NEON Basics


From a software perspective, NEON technology is based on single instruction, multiple data (SIMD) operations in ARMv7 processors, which implement the advanced SIMD architecture extensions.

From a hardware perspective, NEON is a separate hardware unit on Cortex-A series processors, together with a vector floating point (VFP) unit.

If an algorithm can be designed to exploit dedicated hardware, performance can be maximized.


SIMD Introduction
SIMD is a computational technique for processing many data values in parallel using a single instruction, with the data for the operands packed into special, wide registers.

Therefore, one instruction can do the work of many separate instructions on single instruction, single data (SISD) architectures.


Many software programs operate on large data sets. Each element in a data set can be less than 32 bits. 8-bit data is common in video, graphics, and image processing, and 16-bit data in audio codecs.

In these contexts, the operations to be performed are simple, repeated many times, and have little need for control code. SIMD can offer considerable performance improvements for this type of data processing. It is particularly useful for digital signal processing or multimedia algorithms.
• Block-based data processing, such as FFTs, matrix multiplication, etc.
• Audio, video, and image processing codecs, such as MPEG-4, H.264, On2 VP6/7/8, AVS, etc.
• 2D graphics based on rectangular blocks of pixels
• 3D graphics
• Color-space conversion
• Physics simulations
• Error correction, such as Reed Solomon codecs, CRCs, elliptic curve cryptography, etc.


SIMD enables a single instruction to treat a register value as multiple data elements and to perform multiple, identical operations on those elements.

32-bit Scaler Add
To achieve four separate additions using scalar operation requires you to use four add instructions, and additional instructions to prevent one result from overflowing into the adjacent byte.

SIMD Parallel Add

SIMD needs only one instruction to do this, and you do not need to manage the overflow. Moreover, with a dedicated ALU, SIMD instructions generally require fewer cycles than ARM instructions for the same functions


Register
NEON architecture allows for 64-bit or 128-bit parallelism. Its register bank can be viewed as either sixteen 128-bit registers (Q0-Q15) or as thirty-two 64-bit registers (D0-D31). Each of the Q0-Q15 registers maps to a pair of D registers.
128-bit * 16 (Q0-Q15)
64-bit * 32 (D0-D31)
Figure : NEON Register Bank


NEON vs. VFP

The key differences between NEON and VFP are that NEON only works on vectors, but VFP does not, even though it has “vector” in its name.In fact, calling it a floating-point unit (FPU) can be more appropriate for the Cortex-A9 processor.

For floating-point operation, VFP can support both single-precision (Float-32) and double-precision (Double-64), whereas NEON only supports single-precision (Float-32).

VFP can also support more complex functions, such as square roots, division, and others, but NEON cannot.
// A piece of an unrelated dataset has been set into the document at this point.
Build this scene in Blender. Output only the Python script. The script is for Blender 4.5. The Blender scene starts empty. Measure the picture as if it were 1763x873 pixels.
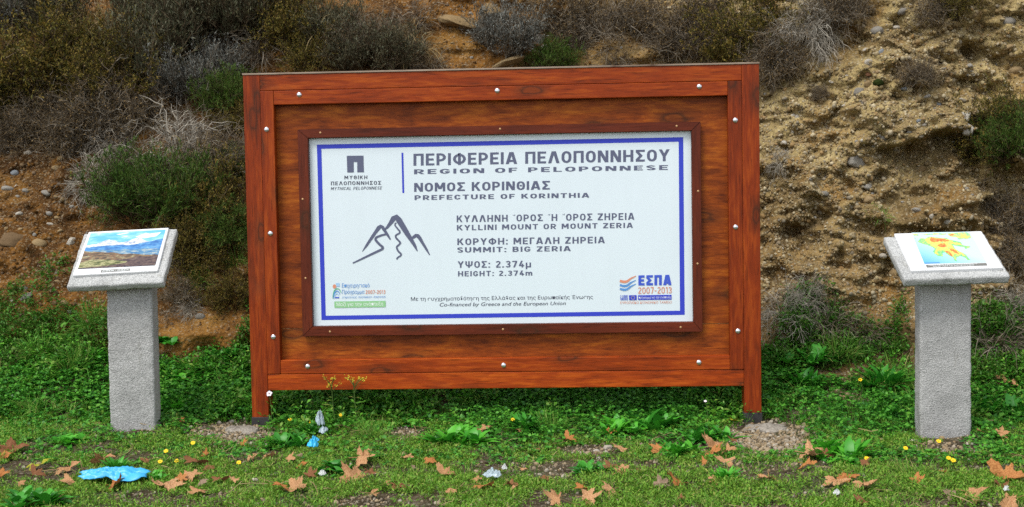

NEON and VFP share the thirty-two 64-bit registers in hardware. This means that VFP is present in VFPv3-D32 form, which has 32 double-precision floating-point registers. This makes support for context switching simpler. Code that saves and restores VFP contexts also saves and restores NEON contexts.


Data Types
• Unsigned integer U8 U16 U32 U64
• Signed integer S8 S16 S32 S64
• Integer of unspecified type I8 I16 I32 I64
• Floating-point number F16 F32
• Polynomial over {0,1} P8

Data type specifiers in NEON instructions consist of a letter that indicates the type of data and a number that indicates the width.


NEON Instruction
All mnemonics for NEON instructions (as with VFP) begin with the letter V.
You can use this indicator to find NEON instructions in disassembly code when checking the efficiency of a compiler.

V{<mod>}<op>{<shape>}{<cond>}{.<dt>}(<dest>}, src1, src2
<mod> One of the previously described modifiers (Q, H, D, R)
<op> Operation (for example, ADD, SUB, MUL)
<shape> Shape (L, W or N) [Ref 4]
<cond> Condition, used with IT instruction
<.dt> Data type
<dest> Destination
<src1> Source operand 1
<src2> Source operand 2

.NEON instructions should be used to the maximum extent when designing algorithms. Emulating functions with instruction sequences can lower performance significantly.
.Compilers might not be able to generate optimal code, so you might have to read the disassembly and determine whether or not the generated code is optimal.
.For time-critical applications, you might have to write NEON assembler code to realize the best performance.